Sorry, that got all deep there, didn’t it? Just pretend I made a farting noise or something after the last sentence, that should help.

It’s often said that life is made up of choices and one area where Extremist Murder Simulator Infinite definitely made the right choice was dealing with its female lead. She’s a young woman who’s dragged into the mix when, in a shocking twist, the mission that we’re sure in no way connects to your old life suddenly and mysteriously connects to your old life. Even though I’m a lowly specimen of humanity who gets his kicks by ringing up local orphanages, demanding they put me on speaker and then shouting loudly down the line that Santa doesn’t exist, I’m going to really try and not spoil anything here. To put it simply, the interactions between the two feel genuine, she’s more than a squealing target that you have to act as a human shield for and the relationship develops between the two of you before being tied up quite nicely with an ending that shows just how much one really needs the other.
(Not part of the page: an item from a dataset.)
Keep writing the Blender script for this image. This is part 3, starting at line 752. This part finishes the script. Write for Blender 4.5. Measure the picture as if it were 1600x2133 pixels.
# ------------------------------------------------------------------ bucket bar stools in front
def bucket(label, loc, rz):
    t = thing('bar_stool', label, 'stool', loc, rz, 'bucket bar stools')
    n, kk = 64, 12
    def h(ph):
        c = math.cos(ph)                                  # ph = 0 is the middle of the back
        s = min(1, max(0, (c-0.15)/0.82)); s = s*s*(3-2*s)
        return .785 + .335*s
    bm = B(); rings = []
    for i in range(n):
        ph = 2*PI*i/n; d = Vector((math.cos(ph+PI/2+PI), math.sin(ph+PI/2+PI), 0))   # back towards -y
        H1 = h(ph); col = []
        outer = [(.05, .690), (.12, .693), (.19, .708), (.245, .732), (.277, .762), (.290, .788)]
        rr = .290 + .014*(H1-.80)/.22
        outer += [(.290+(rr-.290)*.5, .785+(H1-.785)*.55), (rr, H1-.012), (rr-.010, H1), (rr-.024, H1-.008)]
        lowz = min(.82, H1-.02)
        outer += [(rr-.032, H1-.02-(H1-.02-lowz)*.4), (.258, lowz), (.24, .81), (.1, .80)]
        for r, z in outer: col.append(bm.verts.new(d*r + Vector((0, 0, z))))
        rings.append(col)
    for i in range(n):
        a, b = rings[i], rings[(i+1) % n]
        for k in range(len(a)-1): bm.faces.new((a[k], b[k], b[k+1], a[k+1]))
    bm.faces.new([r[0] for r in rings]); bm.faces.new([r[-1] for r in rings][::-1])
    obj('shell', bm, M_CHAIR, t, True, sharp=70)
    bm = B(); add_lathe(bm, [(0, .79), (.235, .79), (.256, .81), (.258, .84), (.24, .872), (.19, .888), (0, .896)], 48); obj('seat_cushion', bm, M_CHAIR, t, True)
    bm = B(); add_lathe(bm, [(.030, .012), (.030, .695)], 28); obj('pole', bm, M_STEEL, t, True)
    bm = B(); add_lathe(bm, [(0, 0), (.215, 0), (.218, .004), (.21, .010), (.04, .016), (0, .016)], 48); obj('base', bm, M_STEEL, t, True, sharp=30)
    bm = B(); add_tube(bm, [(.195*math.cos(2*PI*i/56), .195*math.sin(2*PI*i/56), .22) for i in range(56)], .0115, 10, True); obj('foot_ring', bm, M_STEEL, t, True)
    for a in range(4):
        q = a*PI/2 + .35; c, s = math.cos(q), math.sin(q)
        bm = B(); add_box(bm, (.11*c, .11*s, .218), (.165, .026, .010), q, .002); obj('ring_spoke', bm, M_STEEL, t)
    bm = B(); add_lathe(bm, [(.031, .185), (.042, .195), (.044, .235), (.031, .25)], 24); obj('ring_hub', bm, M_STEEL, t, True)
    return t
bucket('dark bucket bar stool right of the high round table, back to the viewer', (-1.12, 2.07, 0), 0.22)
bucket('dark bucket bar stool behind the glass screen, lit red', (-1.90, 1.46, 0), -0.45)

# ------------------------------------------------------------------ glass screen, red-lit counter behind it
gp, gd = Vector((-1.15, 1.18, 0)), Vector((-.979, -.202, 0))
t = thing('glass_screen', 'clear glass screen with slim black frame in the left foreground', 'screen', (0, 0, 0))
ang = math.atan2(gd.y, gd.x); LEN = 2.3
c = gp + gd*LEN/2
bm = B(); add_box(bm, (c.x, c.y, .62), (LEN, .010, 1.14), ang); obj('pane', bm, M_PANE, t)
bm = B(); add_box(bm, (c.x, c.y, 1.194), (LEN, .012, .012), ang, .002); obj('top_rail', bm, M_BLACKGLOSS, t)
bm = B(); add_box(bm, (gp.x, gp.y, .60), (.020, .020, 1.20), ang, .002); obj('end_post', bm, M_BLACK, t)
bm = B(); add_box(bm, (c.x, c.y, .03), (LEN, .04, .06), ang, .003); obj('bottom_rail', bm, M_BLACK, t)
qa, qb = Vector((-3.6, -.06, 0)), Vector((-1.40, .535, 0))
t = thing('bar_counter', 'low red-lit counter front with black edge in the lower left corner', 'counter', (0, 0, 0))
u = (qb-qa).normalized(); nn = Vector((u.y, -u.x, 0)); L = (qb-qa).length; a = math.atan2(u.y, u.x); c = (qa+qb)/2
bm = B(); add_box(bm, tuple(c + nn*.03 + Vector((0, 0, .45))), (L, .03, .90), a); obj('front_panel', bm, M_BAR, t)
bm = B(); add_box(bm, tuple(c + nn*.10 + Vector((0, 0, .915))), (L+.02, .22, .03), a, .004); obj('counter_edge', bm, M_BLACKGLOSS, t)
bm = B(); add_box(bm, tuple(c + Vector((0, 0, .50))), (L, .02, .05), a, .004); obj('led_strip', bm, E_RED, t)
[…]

There’s a subplot that involves a group of rebels fighting against the city authorities, who are at first portrayed as a ragtag group of kind-hearted folks wanting to make the city a better place, a la the Star Wars saga. But you quickly learn that they’re the same, if not just as bad, also indulging in the odd killing spree against whoever they perceive to be enemies of the cause. Both groups get equal amounts of narc on whenever Booker DeWitt so much as breathes incorrectly in their direction, and both are happy to introduce you to the business end of their ten-barrel chain gun the microsecond you step into the room.

You personally are never given the choice of picking a side, which I’d say is for the best – all the moral choices in this game hold just as much weight as those in the first two games, namely somewhere in the region between “bugger” and “all”. This attempt to introduce a grey area into what was initially established as a black and white dichotomy is a bit incongruous, what with Dewitt acting as that area already. After all, whilst your naïve companion questions all the injustices you see and the bloodshed you’re responsible for, you’re mean, rude and feel nothing but complete indifference to the social issues around yourself.

Overall, Extremist Murder Simulator Infinite – blimey, even that’s getting boring to say now – is the peak of the franchise. Every issue I had with the first two games are much improved: the environments and different enemy types encourage you to use a wider variety of vigors, audio logs for piecing the story together can be found in areas other than the middle of fifty-decibel firefights and the ending is both a little depressing and at the same time satisfying. Granted, a scenario where you’re put against a wall and shouted at to turn around by a man with a gun would be a more fulfilling ending than those of the first two games, but at least this time around you can tell they put more than just ten minutes of effort into it.